President Bush’s blueprint includes preliminary results showing some gains in students’ reading fluency. “For the 2004-05 school year, students in Reading First schools demonstrated increases in reading achievement across all performance measures,” Education Department officials wrote in the blueprint.
“The percentage of 2nd grade students who met or exceeded proficiency in reading on Reading First outcome measures of fluency increased from 33 percent in 2003-04 to 39 percent in 2004-05 for economically disadvantaged students; from 27 to 32 percent for [limited-English proficient] students; from 34 to 37 percent for African-American students; from 30 to 39 percent for Hispanic students; and from 17 to 23 percent for students with disabilities,” the document adds.
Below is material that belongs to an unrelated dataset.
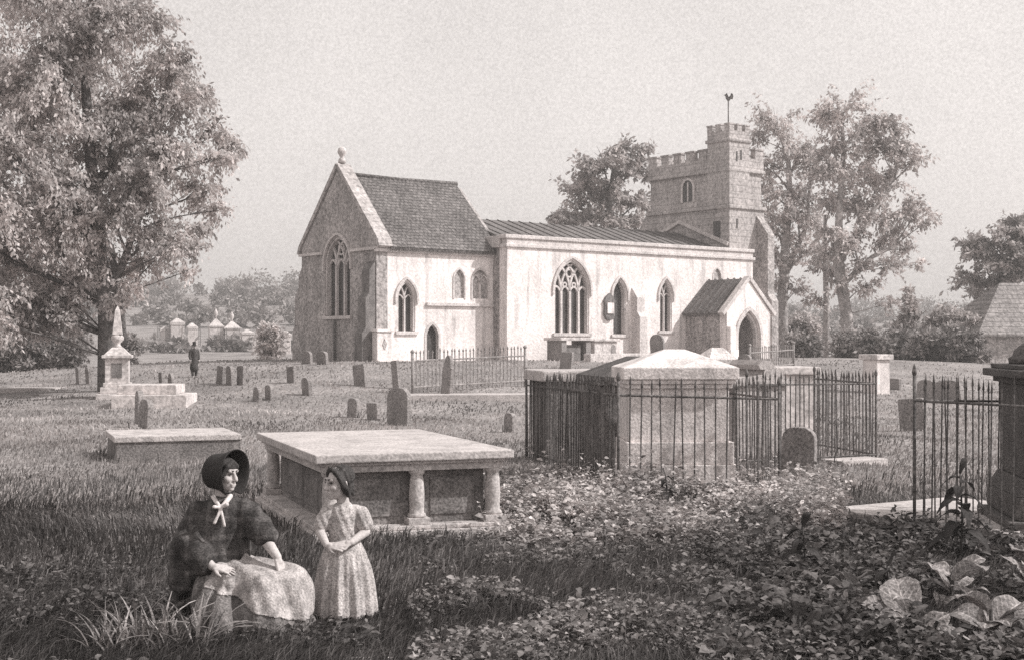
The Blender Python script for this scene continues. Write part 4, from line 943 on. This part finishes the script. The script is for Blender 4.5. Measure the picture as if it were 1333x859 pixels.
def tall_weed(label, px, py, h, n, ln, seed, mat='weed_dark'):
    r = random.Random(seed); g = ground(px, py); T = thing('tall_weed', label, 'plant', g, 0, 'tall weeds standing up in the right foreground')
    MB().tube([(0, 0, -.05), (.02, .0, h*.5), (.0, .01, h)], [.014, .011, .006], 7).build('stem', 'stem', T)
    for k in range(n):
        t = (k+1)/n; l = big_leaf(mat, ln*(1.15-.6*t), ln*.55*(1.1-.5*t), .95, .006, seed+k, 'leaf', T, .45 if k < n-1 else 1.8)
        l.location = (0, 0, h*(.25+.72*t)); l.rotation_euler = (r.uniform(-.3, .3), 0, k*2.4+seed)
    return T
tall_weed('tall dark weed with drooping broad leaves standing before the right hand railing', 1250, 735, .84, 15, .30, 3, 'weed_black')
tall_weed('shorter dark weed standing up alone left of the pale ledger slab', 1045, 775, .56, 11, .25, 6, 'weed_black')
tall_weed('slim dark weed in front of the middle of the long railing', 866, 655, .36, 8, .17, 11, 'weed_black')
tall_weed('dark upright weed near the burdock plants, right of the shorter lone one', 1155, 800, .36, 7, .28, 17, 'weed_black')
# arching sedge tussock at lower left
g = ground(215, 850); T = thing('sedge_tussock', 'tussock of long arching sedge blades at the lower left of the woman', 'plant', g)
r = random.Random(3); m = MB(); 
for k in range(240):
    a = r.uniform(0, 2*PI); ln = r.uniform(.22, .52); d = r.uniform(.25, .95); b0 = Vector((r.uniform(-.42, .30), r.uniform(-.2, .2), -.03)); dx, dy = math.cos(a), math.sin(a)*.8; w = r.uniform(.008, .019)
    V = []; Fc = []
    for q in range(7):
        t = q/6; p = b0+Vector((dx*ln*d*t**1.6, dy*ln*d*t**1.6, ln*(t-.52*d*t**2.4))); sd = Vector((-dy, dx, 0))*w*(1-.93*t**1.5); V += [p-sd, p+sd+Vector((0, 0, .004))]
    for q in range(6): Fc.append((2*q, 2*q+1, 2*q+3, 2*q+2))
    m.add(V, Fc, True)
o = m.build('blades', 'sedge', T); o['kind'] = 'stuff'

# ---------------------------------------------------------------- trees and bushes
def leaves(C, R, n, size, droop, seed, flat=.8, sub=9, spray=0.0):
    r = np.random.default_rng(seed); k = max(4, int(sub))
    sc = r.normal(0, 1, (k, 3)); sc /= np.linalg.norm(sc, axis=1)[:, None]; idx = r.integers(0, k, n)
    if spray:                                     # leaves hang along twigs that arch out of the clump and droop
        sc[:, 2] = sc[:, 2]*.75+.25; ln = (.7+.6*r.random(k))[idx][:, None]; t = (r.random(n)**.65)[:, None]; q = r.integers(0, 5, n)
        side = r.normal(0, 1, (k, 5, 3))[idx, q]*.22*t
        P = sc[idx]*(.1+ln*t)+side+r.normal(0, .055, (n, 3)); P[:, 2] -= (spray*t**2)[:, 0]*1.0; T_ = sc[idx]*.6; T_[:, 2] -= (2*spray*t)[:, 0]
    else:
        sc *= (r.random(k)**.5)[:, None]*.85; P = sc[idx]+r.normal(0, .22, (n, 3))*np.array([1.3, 1.3, .8]); ok = np.linalg.norm(P, axis=1) < 1.35; P = P[ok]; n = len(P); T_ = np.zeros((n, 3))
    P = np.array(C)+P*R*np.array([1, 1, flat])
    D = r.normal(0, .6, (n, 3))+T_; D[:, 2] = D[:, 2]-droop*.6; N_ = r.normal(0, .8, (n, 3))+np.array([.3, -.3, .7]); L = size*(.6+.8*r.random(n))
    D /= np.linalg.norm(D, axis=1)[:, None]; S = np.cross(D, N_); S /= np.linalg.norm(S, axis=1)[:, None]+1e-9
    W = (L*.24)[:, None]; l = L[:, None]
    return np.stack([P, P+D*l*.5+S*W, P+D*l, P+D*l*.5-S*W], 1).reshape(-1, 4, 3)
def plant(name, label, cat, Y, clumps, trunks, leafmat, barkmat, size, dens, droop=.3, flat=.8, group=None, seed=1, jitter=.5, sub=9, limb=.06, spray=0.0):
    bx, by = trunks[0][0][:2]; base = at(bx, by, Y); base.z = terrain(base.x, base.y)
    T = thing(name, label, cat, base, 0, group); r = random.Random(seed); k = Y/F
    m = MB(); spine = []
    for tr in trunks:
        P = [at(a, b, Y)-base for a, b, *_ in tr]; P[0].z = min(P[0].z, -.3) if tr is trunks[0] else P[0].z
        m.tube(P, [q[2]*k for q in tr], 9); spine += [(p, q[2]*k) for p, q in zip(P, tr)]
        for a, b in zip(zip(P, tr), list(zip(P, tr))[1:]): spine += [(a[0].lerp(b[0], t), a[1][2]*k*.9) for t in (.25, .5, .75)]
    A = []
    for q, (cx, cy, cr) in enumerate(clumps):
        R = cr*k; C = at(cx, cy, Y)-base; C.y += r.uniform(-1, 1)*jitter*(R+abs(C.x)*.35+.6)
        if limb:
            cand = [s for s in spine if s[0].z < C.z+.2*R and s[0].z > .25] or spine; s = min(cand, key=lambda s: (s[0]-C).length+max(0, s[0].z-C.z+R)*2)
            mid = s[0].lerp(C, .5)+Vector((r.uniform(-.1, .1)*R, r.uniform(-.1, .1)*R, r.uniform(-.15, .25)*R))
            r0 = max(.02, min(s[1]*.55, limb*R)); m.tube([s[0], mid, C], [r0, r0*.7, r0*.35], 6)
            for z in range(6):
                d = Vector((r.gauss(0, 1), r.gauss(0, 1), r.gauss(.2, .7))).normalized()*R*.85; m.tube([mid.lerp(C, r.random()), C+d*.5+Vector((0, 0, .08*R)), C+d], [r0*.35, r0*.22, r0*.08], 5)
        A.append(leaves(C, R, int(dens*cr*cr), size, droop, seed*1000+q, flat, sub, spray))
    m.build('trunk' if cat == 'tree' else 'stem', barkmat, T)
    V = np.concatenate(A).reshape(-1, 3); Fc = np.arange(len(V)).reshape(-1, 4); np_mesh('crown' if cat == 'tree' else 'foliage', V, Fc, leafmat, T)
    return T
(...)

Those gains, however, are based on a compilation of all test results in annual state reports for Reading First.
That compilation includes results from the DIBELS assessment, or Dynamic Indicators of Basic Early Literacy Skills, developed by researchers at the University of Oregon and used in more than 35 states to monitor student progress on fluency and other measures. But they also include results from a variety of other assessments, including the Iowa Test of Basic Skills and Terra Nova.
“The results show that more kids in the early grades are making great progress on learning the basic components of reading under Reading First,” Ms. McLane, the department’s press secretary, said of the data reported in the blueprint.
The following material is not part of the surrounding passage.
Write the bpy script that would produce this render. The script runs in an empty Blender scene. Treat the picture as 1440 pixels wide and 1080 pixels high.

Although such an assemblage of test scores can provide a general view of student progress, some researchers question whether the compilation says much about reading proficiency.
“If the goal is just to see if students are improving, I think there is nothing wrong with using different tests as long as it is established that the tests are reliable and valid, and reasonably comparable,” Stephen D. Krashen, an education researcher and linguist at the University of Southern California, in Los Angeles, wrote in an e-mail. However, “many [researchers] feel that DIBELS is not valid.”
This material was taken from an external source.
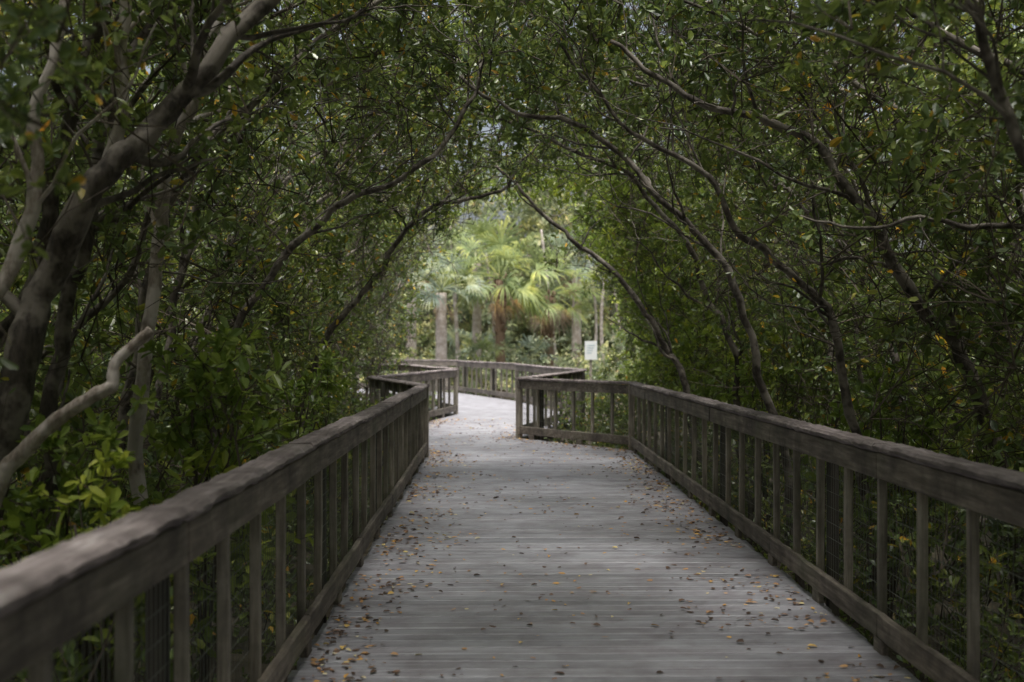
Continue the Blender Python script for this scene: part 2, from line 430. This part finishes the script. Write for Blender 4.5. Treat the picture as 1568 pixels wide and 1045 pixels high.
hero={-1:[
 ([(-2.7,5.3,-.7),(-2.4,5.5,1.17),(-2.15,5.5,1.9),(-1.89,5.5,2.47),(-1.77,5.6,2.75),(-1.36,5.8,3.25),(-.9,6,3.8),(-.3,6.3,4.5)],.095,.03,1.4,0),
 ([(-1.98,5.5,2.3),(-1.92,5.7,2.66),(-1.86,5.7,2.99),(-1.82,5.7,3.5),(-1.7,5.8,4.2)],.042,.022,2,1),
 ([(-2.2,6.8,-.7),(-2.13,6.8,.85),(-2.05,6.8,1.98),(-1.91,6.8,2.84),(-1.76,6.8,3.35),(-1.6,6.9,4.0)],.05,.03,1.4,1),
 ([(-2.4,5.1,.3),(-2.2,5,1.0),(-2.1,5,1.19),(-1.89,5,1.36),(-1.72,5,1.47),(-1.61,5,1.6),(-1.5,5,1.73)],.042,.022,.0,1),
 ([(-2.5,6.2,-.7),(-2.42,6.2,.79),(-2.38,6.2,1.64),(-2.17,6.2,2.49),(-2.0,6.2,3.2),(-1.7,6.4,4.1)],.055,.022,1.8,0),
 ([(-2.9,5.9,-.7),(-2.75,5.9,1.2),(-2.35,5.9,2.2),(-2.1,5.9,3.2),(-2.0,6,4.0)],.06,.025,1.8,0),
 ([(-2.45,5.0,1.0),(-2.3,5.1,1.7),(-2.15,5.3,2.3),(-2.12,5.3,2.8),(-1.95,5.4,3.5)],.045,.022,1.2,1),
 ([(-2.6,10,-.7),(-2.41,10,1.49),(-1.84,10,2.46),(-1.32,10,2.92),(-.69,10,3.21),(-.23,10.2,3.84),(.1,10.4,4.6)],.045,.014,2.4,0),
 ([(-2.6,14,-.7),(-2.25,14,1.4),(-1.53,14,2.37),(-.88,14,3.25),(0,14.2,3.57),(.6,14.4,4.3)],.05,.014,2.4,0),
 ([(-2.9,8,-.7),(-2.6,8,1.3),(-2.3,8,2.6),(-1.7,8.2,3.5),(-.9,8.5,4.2),(.2,8.7,4.7)],.045,.015,2.2,0),
 ],1:[
 ([(3.0,16,-.7),(2.6,16,1.2),(2.3,16,1.73),(1.65,16,2.65),(1.1,16,3.1),(.5,16,3.65),(0,16,4.2)],.055,.02,1.8,0),
 ([(2.95,11,-.7),(2.65,11,1.21),(2.15,11,2.48),(1.52,11,3.17),(.88,11,3.74),(.13,11,3.93),(-.5,11,4.4)],.045,.015,2.4,0),
 ([(4.1,8.6,-.7),(3.61,8.5,1.32),(3.12,8.5,2.06),(2.54,8.5,2.98),(2.05,8.5,3.37),(1.42,8.5,3.5),(.83,8.6,4.0)],.06,.016,2.4,0),
 ([(2.75,4.5,-.7),(2.5,4.5,1.3),(2.17,4.5,2.28),(1.99,4.5,2.72),(1.89,4.5,2.95),(1.7,4.6,3.5)],.03,.018,1.6,0),
 ([(4.2,7.2,2.2),(3.38,7,2.38),(2.57,7,2.42),(1.87,7,2.43)],.028,.007,.8,0),
 ([(3.1,9,-.7),(2.79,9,1.35),(2.43,9,2.13),(1.96,9,2.54),(1.55,9,3.06),(1.03,9,3.4),(.46,9,4.1)],.04,.012,2.4,0),
 ([(2.9,13,-.7),(2.75,13,1.3),(2.4,13,2.3),(1.7,13.1,3.4),(.8,13.3,4.0),(-.2,13.5,4.4)],.045,.015,2.4,0),
 ]}
pts_all=[];scl_all=[]
def dens_noise(p,s=.75): return noise.noise(Vector((p.x*s,p.y*s,p.z*s)))
for side in (-1,1):
    for _ in range(4400):
        y=-1+28*(R()**1.15); phi=U(0.0,1.65)
        if phi>1.0: off=.15+(R()**1.1)*1.6
        else: off=.15+(R()**1.2)*2.3
        if y<5: off=max(off,.9)
        p=arch(side,phi,off,y)+Vector((U(-.2,.2),U(-.2,.2),U(-.2,.2)))
        if phi>0.95 and y>12 and R()<(y-12)/8: continue
        if phi>0.95 and y>19: continue
        if dens_noise(p)< -0.14+ (0.02 if off<.8 else -.12): continue
        if p.z<1.4 and -2.75<p.x<0 and 17<y<25: continue
        pts_all.append(p); scl_all.append(U(.75,1.25))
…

Critics of DIBELS cite the tendency of some educators to teach to the tests or give the measures too much weight in judging reading ability. They also question whether a test that gauges how many words a student can read accurately in a minute, as DIBELS does, is a valid indicator of their proficiency. (“National Clout of DIBELS Test Draws Scrutiny,” Sept. 28, 2005.)
According to Mr. Bracey, fluency—the ability to read a text accurately and quickly—is not a good indicator of reading mastery, which requires comprehension.
“Kids can be very fluent and not have a clue about what they just read,” he said.
Success of Standards
While most researchers say it’s too early to measure the NCLB law’s impact on achievement, many are beginning to see evidence that educators are changing their behavior as a result of both the federal law and policies that took root in the 1990s at the onset of the movement for higher standards and greater accountability in education.
“The big success of No Child Left Behind so far is to galvanize attention to the challenges we face, particularly the challenges of inequity,” Mr. Gamoran said.
But critics of the law question, in any case, the central place it gives to test scores. They say it puts too much emphasis on the negative consequences of failing to meet annual student-performance targets and glosses over the professional development and other interventions needed to improve struggling schools and get to the heart of elevating student achievement.
“What’s troublesome about it is the idea that you can eliminate [achievement] gaps by putting pressure on schools and nothing else,” said Gary A. Orfield, the director of the Civil Right Project at Harvard and the University of California, Los Angeles. “It’s making a bad situation worse.”